Calls for reparations are not new. In 1787, a little-known African writer called Quobna Ottobah Cugoano described his childhood experiences of enslavement. His was the first British publication in which an African writer had pressed for reparations to be made to African nations for the loss of their people and the impact of so much human trafficking.

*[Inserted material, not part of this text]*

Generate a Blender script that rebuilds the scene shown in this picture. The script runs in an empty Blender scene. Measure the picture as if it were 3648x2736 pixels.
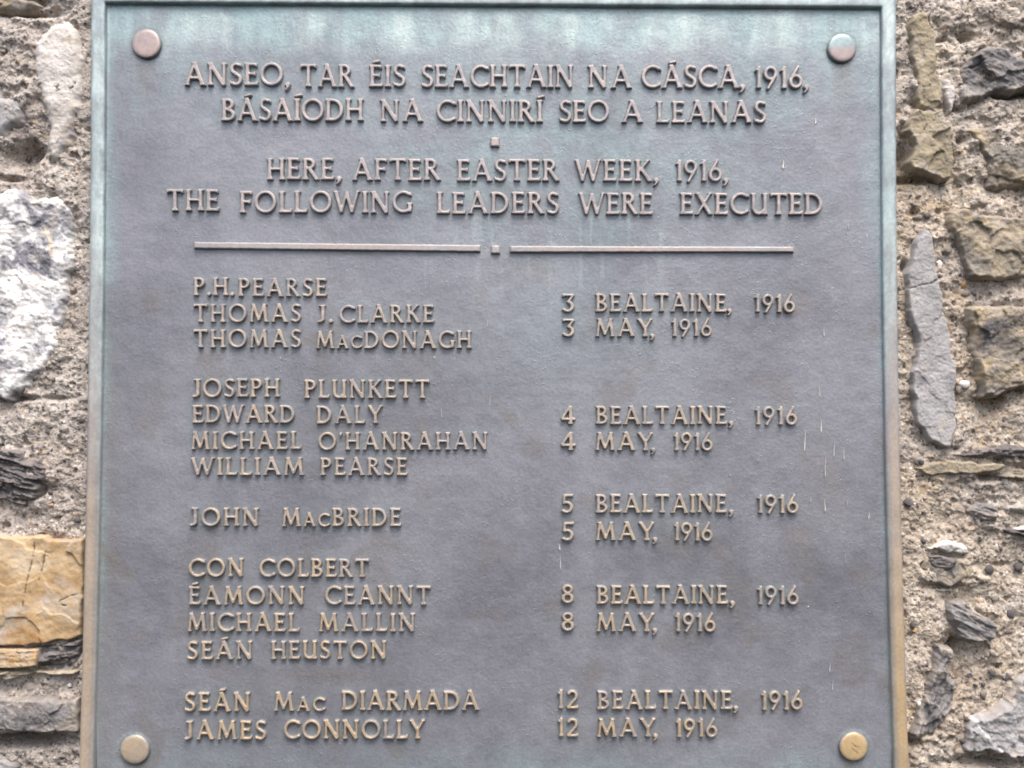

Then, in 1824, a Leicester woman, Elizabeth Heyrick, took up the cudgels. In a pamphlet entitled Immediate, Not Gradual Abolition, she wrote forcefully of the unconditional right of slaves to receive recompense for their long years of labour, saying “let compensation be made in the first place where it is most due”. Eventually, it was, of course, the enslavers who were compensated, not the enslaved people themselves. But now, more than 200 years later, there is still time to acknowledge the need for reparative justice and to offer a formal apology to those who were affected by slavery and their descendants.
Jocelyn Robson
London

In his speech in Samoa last month, King Charles said: “None of us can change the past, but we can commit with all our hearts to learning its lessons and to finding creative ways to right inequalities that endure.” This showed an understanding of the sensitivities to the cruelty and barbarism of the slave trade, which will have affected the 33 African and Caribbean countries that are part of the 56-nation Commonwealth.

This empathetic leadership struck a chord with many. While the Commonwealth has said the time has come for “discussions on reparatory justice” for the slave trade, it is now incumbent on the governments of member states to take this forward.
Zaki Cooper
London

Those who continue to castigate the Whig government for its “generous compensation to enslavers” in the act of 1833 (Letters, 29 October) should consider that without compensation, abolition might have been delayed for several years. Vested interests sometimes need to be placated. As Nye Bevan found in 1948, progress is often possible only by accepting a less than perfect solution. “Stuffing their mouths with gold,” as he put it, ensured that consultants were allowed to keep their lucrative private practice while being brought into the new NHS.